Spotify has basically nothing I've ever tried to actively listen to. It's also missing tracks of larger artists. It's also still subject to licensing which means what you have saved isn't guaranteed to be there forever (unless you're using a spotify downloader, I guess. I don't know why you would if you feel comfortable enough paying for it but not enough that you won't still download them?). Personally, to me it seems crazy to pay $10 a month for music I'm probably going to listen to for each month for the rest of my life? People always say it's great for discovery but I don't see how it's any better than any other avenue of finding new artists and releases. The convenience of an online app isn't very convenient for me, it being streamed is something that affects me on road trips and I'd need to have the foresight to download something, vs permanently having the songs on my phone (or a step further, microSD cards filled with music.) Like it was before? Just like Google Photos, if I can host my own photo backup on my computer why am I paying someone else an exorbitant fee? I can take this even further, I have Plex setup (and other music servers) and use Plexamp which is essentially my curated Spotify. Bonus: I have my core music on my phone, I have extra music streaming to me.
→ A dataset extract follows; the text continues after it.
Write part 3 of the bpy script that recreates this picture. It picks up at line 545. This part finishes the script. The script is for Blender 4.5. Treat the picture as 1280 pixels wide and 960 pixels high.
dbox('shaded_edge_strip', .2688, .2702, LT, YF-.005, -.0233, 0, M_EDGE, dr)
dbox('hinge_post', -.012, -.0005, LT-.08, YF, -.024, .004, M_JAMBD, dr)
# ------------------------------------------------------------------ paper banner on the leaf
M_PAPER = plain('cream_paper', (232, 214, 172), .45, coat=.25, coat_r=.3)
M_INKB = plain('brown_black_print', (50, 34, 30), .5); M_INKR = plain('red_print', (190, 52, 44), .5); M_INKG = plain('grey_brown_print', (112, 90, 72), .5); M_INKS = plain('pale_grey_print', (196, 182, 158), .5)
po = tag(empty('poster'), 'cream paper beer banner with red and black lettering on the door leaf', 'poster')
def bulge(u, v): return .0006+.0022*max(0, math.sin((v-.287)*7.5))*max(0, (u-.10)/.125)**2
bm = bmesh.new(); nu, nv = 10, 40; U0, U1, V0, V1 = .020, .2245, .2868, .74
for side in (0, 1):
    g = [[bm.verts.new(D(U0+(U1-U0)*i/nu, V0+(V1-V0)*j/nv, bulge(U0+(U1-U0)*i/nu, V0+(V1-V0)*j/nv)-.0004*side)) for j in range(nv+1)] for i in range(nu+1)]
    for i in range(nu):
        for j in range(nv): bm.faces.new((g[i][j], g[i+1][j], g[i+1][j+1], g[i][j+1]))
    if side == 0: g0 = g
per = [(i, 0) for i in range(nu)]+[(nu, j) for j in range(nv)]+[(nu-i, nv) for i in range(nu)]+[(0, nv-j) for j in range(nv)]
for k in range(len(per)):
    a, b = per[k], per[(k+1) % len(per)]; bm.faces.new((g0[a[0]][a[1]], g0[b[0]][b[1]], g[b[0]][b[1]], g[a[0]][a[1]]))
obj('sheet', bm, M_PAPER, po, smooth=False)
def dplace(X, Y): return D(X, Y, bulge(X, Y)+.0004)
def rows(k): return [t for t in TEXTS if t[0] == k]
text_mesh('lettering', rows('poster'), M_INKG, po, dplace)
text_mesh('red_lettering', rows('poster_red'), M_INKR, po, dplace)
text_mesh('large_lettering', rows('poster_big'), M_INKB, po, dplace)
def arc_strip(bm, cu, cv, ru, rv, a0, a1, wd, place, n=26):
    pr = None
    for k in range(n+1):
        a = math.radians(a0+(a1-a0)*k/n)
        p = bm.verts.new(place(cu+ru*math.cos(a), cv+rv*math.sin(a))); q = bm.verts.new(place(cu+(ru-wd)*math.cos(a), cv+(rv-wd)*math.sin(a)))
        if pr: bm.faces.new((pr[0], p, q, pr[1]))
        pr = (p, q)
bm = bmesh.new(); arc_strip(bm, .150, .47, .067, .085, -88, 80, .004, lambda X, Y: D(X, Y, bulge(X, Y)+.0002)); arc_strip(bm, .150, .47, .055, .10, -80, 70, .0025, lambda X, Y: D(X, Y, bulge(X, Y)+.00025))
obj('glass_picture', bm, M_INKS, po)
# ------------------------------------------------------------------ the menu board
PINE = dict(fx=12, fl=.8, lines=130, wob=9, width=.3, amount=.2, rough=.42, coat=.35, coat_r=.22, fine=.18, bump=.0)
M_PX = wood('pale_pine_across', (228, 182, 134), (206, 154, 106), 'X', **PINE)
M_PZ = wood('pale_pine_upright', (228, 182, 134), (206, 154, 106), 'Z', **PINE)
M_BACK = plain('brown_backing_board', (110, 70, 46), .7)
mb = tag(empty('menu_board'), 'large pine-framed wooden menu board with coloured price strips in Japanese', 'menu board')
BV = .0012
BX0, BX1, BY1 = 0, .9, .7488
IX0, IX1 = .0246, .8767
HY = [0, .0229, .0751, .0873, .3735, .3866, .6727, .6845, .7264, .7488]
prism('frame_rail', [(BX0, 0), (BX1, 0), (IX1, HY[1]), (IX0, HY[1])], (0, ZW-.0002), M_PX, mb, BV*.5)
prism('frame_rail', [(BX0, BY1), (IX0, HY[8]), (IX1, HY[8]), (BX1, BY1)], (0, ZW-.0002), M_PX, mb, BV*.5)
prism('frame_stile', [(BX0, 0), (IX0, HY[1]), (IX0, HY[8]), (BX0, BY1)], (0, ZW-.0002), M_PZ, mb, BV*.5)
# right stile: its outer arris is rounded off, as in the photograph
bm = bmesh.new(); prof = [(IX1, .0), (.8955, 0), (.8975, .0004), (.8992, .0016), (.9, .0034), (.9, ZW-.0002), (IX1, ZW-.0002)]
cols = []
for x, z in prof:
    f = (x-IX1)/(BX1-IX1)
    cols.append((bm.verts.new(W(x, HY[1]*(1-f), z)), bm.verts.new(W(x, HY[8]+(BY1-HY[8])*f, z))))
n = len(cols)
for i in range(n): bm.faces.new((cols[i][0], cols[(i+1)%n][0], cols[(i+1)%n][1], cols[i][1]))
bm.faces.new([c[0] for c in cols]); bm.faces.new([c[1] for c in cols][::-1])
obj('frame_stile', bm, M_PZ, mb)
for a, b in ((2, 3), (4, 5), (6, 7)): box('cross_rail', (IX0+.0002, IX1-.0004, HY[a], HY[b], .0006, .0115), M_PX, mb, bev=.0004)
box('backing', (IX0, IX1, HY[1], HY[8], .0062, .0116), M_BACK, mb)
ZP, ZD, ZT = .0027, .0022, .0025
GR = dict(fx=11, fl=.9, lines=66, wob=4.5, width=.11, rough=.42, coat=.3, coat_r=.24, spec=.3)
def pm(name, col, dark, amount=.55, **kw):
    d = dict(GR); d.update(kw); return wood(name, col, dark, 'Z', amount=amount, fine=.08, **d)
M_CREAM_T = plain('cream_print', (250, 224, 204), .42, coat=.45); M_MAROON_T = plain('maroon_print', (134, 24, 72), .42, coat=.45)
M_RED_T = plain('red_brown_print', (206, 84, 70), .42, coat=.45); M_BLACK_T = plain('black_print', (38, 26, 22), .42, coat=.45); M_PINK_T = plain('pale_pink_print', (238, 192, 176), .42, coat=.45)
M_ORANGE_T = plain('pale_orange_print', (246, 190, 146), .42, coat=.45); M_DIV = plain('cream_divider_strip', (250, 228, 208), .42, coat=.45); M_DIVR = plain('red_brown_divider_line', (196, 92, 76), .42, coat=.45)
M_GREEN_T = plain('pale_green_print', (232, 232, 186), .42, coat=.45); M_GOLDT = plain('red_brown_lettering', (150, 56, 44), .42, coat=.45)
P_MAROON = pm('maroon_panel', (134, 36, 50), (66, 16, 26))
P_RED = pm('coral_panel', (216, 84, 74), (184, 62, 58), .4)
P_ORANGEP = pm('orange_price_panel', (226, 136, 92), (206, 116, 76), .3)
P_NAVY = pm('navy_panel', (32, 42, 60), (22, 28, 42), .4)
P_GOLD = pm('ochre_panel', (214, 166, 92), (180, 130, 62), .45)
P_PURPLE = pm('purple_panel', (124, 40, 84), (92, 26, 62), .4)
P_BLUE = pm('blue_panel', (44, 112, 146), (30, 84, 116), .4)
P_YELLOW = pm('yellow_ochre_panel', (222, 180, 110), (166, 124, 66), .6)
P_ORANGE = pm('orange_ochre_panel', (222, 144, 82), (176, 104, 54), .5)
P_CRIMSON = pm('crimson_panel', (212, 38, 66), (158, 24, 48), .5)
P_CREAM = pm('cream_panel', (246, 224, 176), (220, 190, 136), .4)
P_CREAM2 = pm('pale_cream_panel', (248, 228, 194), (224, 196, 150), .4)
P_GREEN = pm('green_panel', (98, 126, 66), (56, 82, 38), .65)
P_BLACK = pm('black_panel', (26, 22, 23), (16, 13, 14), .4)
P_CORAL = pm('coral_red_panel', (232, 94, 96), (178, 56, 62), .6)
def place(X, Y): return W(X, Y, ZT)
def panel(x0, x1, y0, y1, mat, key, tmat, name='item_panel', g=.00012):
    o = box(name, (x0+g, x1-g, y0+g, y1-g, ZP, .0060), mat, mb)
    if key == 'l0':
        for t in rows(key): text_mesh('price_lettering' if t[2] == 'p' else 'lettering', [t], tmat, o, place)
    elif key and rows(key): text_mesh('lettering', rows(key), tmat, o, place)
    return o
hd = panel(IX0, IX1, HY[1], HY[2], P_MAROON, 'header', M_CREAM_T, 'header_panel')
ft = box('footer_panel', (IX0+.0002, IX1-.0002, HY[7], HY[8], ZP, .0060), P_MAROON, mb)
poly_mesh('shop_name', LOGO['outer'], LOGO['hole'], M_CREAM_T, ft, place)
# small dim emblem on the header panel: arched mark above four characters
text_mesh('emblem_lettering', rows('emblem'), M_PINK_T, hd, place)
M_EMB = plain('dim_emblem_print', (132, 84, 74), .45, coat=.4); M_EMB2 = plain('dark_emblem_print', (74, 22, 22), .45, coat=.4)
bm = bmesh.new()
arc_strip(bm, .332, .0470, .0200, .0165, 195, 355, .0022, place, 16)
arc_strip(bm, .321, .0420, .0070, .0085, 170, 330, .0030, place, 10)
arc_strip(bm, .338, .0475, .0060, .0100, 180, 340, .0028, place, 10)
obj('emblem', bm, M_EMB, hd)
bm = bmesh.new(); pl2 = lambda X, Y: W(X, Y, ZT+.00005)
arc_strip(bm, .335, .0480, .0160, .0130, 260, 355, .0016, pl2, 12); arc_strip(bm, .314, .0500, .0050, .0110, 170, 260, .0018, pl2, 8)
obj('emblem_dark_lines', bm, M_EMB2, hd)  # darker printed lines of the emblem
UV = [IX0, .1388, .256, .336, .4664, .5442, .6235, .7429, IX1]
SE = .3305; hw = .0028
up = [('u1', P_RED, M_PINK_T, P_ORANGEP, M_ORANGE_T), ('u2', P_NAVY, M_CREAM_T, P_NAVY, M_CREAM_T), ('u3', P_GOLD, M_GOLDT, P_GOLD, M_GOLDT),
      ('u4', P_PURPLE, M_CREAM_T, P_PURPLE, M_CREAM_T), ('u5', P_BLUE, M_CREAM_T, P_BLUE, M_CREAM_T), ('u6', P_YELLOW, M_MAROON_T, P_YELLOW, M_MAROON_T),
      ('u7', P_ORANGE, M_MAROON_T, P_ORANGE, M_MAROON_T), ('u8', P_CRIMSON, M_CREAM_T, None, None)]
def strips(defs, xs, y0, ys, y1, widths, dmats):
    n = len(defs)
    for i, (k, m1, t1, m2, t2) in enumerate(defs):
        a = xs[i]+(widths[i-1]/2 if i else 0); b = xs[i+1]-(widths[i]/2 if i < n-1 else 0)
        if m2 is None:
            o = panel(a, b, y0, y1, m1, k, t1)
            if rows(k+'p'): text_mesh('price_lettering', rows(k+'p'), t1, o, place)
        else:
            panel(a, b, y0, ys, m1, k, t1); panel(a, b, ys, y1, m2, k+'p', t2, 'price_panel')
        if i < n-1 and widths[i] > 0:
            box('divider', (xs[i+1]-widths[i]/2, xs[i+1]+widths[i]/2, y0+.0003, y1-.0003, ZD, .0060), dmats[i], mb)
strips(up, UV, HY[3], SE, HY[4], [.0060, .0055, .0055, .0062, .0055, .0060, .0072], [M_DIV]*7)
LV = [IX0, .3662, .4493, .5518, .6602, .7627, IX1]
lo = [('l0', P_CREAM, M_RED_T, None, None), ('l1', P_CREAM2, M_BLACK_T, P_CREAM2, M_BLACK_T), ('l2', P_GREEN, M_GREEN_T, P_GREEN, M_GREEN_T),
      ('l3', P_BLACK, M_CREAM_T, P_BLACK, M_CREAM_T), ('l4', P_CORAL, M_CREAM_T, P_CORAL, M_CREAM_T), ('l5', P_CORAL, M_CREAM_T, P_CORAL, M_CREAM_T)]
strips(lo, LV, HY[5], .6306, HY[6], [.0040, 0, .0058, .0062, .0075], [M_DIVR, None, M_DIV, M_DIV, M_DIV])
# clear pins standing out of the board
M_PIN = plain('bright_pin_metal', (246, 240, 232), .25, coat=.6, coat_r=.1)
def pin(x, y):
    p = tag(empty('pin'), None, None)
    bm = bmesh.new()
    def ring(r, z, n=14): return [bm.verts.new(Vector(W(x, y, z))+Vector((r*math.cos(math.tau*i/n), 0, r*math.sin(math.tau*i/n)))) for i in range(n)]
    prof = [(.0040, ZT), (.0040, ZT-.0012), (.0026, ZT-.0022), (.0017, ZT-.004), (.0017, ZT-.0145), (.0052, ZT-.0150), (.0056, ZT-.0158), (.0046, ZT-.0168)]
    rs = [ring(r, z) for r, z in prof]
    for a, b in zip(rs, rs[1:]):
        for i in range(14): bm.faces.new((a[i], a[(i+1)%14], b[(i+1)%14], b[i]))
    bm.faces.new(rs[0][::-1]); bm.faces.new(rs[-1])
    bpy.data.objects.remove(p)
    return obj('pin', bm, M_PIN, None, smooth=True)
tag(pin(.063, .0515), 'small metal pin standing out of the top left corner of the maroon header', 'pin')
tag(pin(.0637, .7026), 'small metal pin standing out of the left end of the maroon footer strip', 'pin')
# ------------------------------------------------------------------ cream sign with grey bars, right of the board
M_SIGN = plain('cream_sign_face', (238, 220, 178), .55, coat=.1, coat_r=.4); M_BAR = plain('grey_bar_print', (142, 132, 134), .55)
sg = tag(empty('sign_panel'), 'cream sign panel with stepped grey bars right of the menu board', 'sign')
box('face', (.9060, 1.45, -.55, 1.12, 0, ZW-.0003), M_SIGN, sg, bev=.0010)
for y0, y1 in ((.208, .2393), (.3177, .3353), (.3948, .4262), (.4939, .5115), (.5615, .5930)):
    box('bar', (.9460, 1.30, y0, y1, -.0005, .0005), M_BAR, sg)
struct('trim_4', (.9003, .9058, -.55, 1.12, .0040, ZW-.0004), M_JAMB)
It also doesn't seem to be sustainable, each yeah Spotify operates at a loss while artists get very little payout from it. More than if you pirated from them, sure, but much less than if you just buy the album directly from their options be it physical or digital, or buy just one concert ticket and one merch item.
All this said, as with most things these are subjective case by case freedoms. Many get what they need from it and that's good enough and they're happy. Others just like to rip it all themselves and setup bubbleuPnP servers, and some probably are still just only playing CD's through their car that doesn't have AUX or bluetooth. If your decision to listen to an artist with the intent to give them your money, you probably should buy things from them instead of listening to them exclusively on Spotify you pay for. If your decision to listen to music is to just hear stuff, discovery, and it has even just 60% of a catalog of songs you'd listen to, the convenience is probably worth paying for. Especially given that technically the alternatives I've mentioned have an upfront cost of a computer and hard drives - for what it's worth only the cost of 2 years of Spotify and 2 to 4 hours of setup time, but still a larger cost nonetheless.
That's worth it for some, they just prefer having it all physical/digitally stored and accessible for sampling and playback, the discovery and library probably aren't as deep as what they're looking for.